Apple Fixes High-Severity Beats Bluetooth Eavesdropping Flaw
Apple has released Beats Firmware Update 1B211 to address a high-severity Bluetooth vulnerability in Beats Studio Buds that could allow a nearby attacker to eavesdrop through the device’s microphone before a pairing connection is established.
The update, released on June 16, 2026, patches CVE-2025-20701, discovered by security researchers Dennis Heinze and Frieder Steinmetz of ERNW GmbH.
The flaw resides deep within the Bluetooth stack and specifically targets devices that are not yet paired but are actively broadcasting pairing requests.

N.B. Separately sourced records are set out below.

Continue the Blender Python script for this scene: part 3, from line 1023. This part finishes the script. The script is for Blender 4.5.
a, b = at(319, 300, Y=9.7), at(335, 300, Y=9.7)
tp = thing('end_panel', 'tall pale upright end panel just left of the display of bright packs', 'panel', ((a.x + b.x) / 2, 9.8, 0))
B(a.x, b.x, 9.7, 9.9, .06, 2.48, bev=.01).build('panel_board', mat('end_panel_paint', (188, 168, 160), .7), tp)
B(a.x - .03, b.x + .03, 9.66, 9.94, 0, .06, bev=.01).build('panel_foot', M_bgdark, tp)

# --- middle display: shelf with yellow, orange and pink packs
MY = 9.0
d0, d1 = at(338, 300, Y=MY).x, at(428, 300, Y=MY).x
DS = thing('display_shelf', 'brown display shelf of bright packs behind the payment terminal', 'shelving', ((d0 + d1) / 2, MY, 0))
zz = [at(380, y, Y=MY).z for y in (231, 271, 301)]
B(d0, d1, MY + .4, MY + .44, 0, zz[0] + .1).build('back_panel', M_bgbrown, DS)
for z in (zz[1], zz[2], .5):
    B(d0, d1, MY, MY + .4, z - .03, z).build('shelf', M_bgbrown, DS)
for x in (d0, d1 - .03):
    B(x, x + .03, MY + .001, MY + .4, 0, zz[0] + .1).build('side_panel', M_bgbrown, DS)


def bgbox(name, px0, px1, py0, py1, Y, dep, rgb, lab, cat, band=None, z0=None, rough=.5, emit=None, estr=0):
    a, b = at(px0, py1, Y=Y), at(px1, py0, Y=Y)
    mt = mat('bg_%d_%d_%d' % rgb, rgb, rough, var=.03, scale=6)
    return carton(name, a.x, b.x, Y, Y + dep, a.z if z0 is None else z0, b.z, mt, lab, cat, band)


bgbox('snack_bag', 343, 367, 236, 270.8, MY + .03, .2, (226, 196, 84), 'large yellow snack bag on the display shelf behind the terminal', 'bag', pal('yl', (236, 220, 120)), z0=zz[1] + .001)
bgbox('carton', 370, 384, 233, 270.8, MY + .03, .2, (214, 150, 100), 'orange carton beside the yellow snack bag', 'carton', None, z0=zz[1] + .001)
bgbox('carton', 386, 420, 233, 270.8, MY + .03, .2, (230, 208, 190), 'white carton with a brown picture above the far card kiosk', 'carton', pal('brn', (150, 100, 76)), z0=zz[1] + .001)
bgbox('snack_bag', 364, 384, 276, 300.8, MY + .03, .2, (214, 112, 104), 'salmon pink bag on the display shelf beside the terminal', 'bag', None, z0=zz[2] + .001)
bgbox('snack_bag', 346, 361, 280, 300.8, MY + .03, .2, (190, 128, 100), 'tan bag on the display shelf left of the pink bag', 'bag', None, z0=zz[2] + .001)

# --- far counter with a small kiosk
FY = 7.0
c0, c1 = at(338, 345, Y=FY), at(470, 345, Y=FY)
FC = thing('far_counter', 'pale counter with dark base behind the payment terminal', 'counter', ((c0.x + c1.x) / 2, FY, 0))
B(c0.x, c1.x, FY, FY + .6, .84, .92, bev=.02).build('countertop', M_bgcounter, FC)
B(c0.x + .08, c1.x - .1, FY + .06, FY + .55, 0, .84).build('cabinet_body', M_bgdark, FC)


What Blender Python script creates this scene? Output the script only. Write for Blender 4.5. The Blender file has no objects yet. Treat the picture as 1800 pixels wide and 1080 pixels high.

Apple Fixes Beats Bluetooth Eavesdropping Flaw
Tracked as CVE-2025-20701, the vulnerability originates in open-source code, making Apple Software one of several potentially affected projects downstream.
What makes this flaw particularly alarming is its attack surface: it exploits the pairing discovery phase, a stage when most users assume their device is idle or harmless.
In reality, an attacker within standard Bluetooth range (typically up to 10 meters) can silently intercept audio via the built-in microphone of an unpaired Beats Studio Buds unit, without prior device access, credentials, or a visible alert on the host device.
Because Beats Studio Buds feature a built-in microphone designed for ambient audio and voice input, the consequences of successful exploitation extend well beyond a typical wireless attack.
An adversary in a crowded public space, office environment, or conference room could silently capture conversations during the pre-authentication window, posing serious risks to individuals in sensitive or high-security roles.
This type of pre-authentication Bluetooth eavesdropping attack requires only physical proximity, making it accessible to a wide range of threat actors without sophisticated tooling or elevated privileges.
Affected and Patch Devices
The security patch is exclusively available for Beats Studio Buds via Beats Firmware Update 1B211. Apple distributes firmware updates automatically when the headphones are paired with, and within Bluetooth range of an iPhone, iPad, or Mac; no manual installation is required.
Users can verify their firmware version through the following steps:
- iPhone/iPad: Settings → Bluetooth → tap the info (ⓘ) button next to Beats Studio Buds
- Mac: System Settings → Bluetooth → info button next to the device
Security teams and individual users should take immediate steps to confirm their Beats Studio Buds are running firmware version 1B211 or later. Additional mitigations include:
- Avoiding pairing/discoverable mode in public or sensitive environments until the update is confirmed installed
- Enterprise and security-conscious organizations managing shared or issued audio devices should conduct a firmware compliance audit across their entire device fleet
- Users in regulated industries such as legal, finance, or government should treat unpatched audio peripherals as potential eavesdropping vectors until remediation is verified
The disclosure of CVE-2025-20701 adds to a growing body of research highlighting the security risks of Bluetooth-enabled peripherals during the pre-pairing phase.
As wearable audio devices become standard equipment in professional environments, this class of vulnerability underscores the need for organizations to extend their device security policies beyond traditional endpoints to include firmware-level controls on consumer-grade accessories.